R – Lúcia da Costa Silva.
P/1 – Quantos anos a senhora tem, dona Lúcia?
R – Noventa e nove, vou fazer cem no dia 16 de setembro.
P/1 – A senhora nasceu então dia 16 de setembro de 1917, é isso?
R – É.
P/1 – Como chamava seus pais?
R – Cirico da Costa Bezerra.
P/1 – E a sua mãe?
R – Antônia das Lanças Mercês.
P/1 – E o que eles faziam, dona Lúcia?
R – Eles trabalhavam em casa mesmo, pros outros assim.
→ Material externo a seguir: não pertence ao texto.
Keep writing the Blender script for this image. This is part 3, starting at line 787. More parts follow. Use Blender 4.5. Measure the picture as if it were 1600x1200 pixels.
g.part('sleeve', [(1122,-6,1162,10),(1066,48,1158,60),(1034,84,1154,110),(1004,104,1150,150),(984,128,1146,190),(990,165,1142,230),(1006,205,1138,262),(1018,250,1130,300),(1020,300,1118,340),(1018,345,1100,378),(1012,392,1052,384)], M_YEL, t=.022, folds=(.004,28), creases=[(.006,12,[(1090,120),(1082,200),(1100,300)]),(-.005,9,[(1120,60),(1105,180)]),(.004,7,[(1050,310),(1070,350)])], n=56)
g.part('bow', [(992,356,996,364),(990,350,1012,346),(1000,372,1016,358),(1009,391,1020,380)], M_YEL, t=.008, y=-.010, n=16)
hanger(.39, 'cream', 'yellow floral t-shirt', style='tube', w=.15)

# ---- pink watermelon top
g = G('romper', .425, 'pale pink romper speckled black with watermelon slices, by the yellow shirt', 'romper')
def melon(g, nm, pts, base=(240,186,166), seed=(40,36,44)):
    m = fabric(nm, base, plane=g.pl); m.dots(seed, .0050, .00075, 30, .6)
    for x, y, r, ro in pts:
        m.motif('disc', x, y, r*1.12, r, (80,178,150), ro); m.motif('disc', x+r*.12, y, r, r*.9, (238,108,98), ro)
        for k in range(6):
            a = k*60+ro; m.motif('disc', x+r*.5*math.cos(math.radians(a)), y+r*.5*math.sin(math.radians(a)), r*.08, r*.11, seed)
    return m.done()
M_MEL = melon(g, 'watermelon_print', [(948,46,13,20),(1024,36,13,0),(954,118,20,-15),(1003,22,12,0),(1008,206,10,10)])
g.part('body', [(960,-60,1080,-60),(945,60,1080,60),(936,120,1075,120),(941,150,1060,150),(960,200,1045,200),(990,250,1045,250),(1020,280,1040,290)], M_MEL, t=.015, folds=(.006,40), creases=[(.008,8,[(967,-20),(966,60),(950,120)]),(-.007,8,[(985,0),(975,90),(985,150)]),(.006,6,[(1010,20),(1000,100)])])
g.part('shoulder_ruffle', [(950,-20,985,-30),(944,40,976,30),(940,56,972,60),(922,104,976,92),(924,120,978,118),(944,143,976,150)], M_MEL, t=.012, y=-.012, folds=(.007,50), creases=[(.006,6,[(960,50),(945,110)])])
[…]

P/1 – E eles nasceram em Paracatu?
R – Não.
P/1 – Não? Onde eles nasceram, a senhora sabe?
R – Ah não sei, não. Ele não era daqui não, ele veio como barqueiro, com o pai dele, e depois não sei por que ele ficou aí, o pai foi embora e ele ficou e casou com a minha mãe.
P/1 – Então a sua mãe nasceu aqui em Paracatu?
R – Foi. A minha mãe foi na roça, né?
P/1 – Ah, é?
R – Foi.
P/1 – E a senhora nasceu aqui em Paracatu também ou nasceu na roça?
R – Eu nasci aqui, a única de todas que nasceu, todos, só quem nasceu aqui na cidade fui eu.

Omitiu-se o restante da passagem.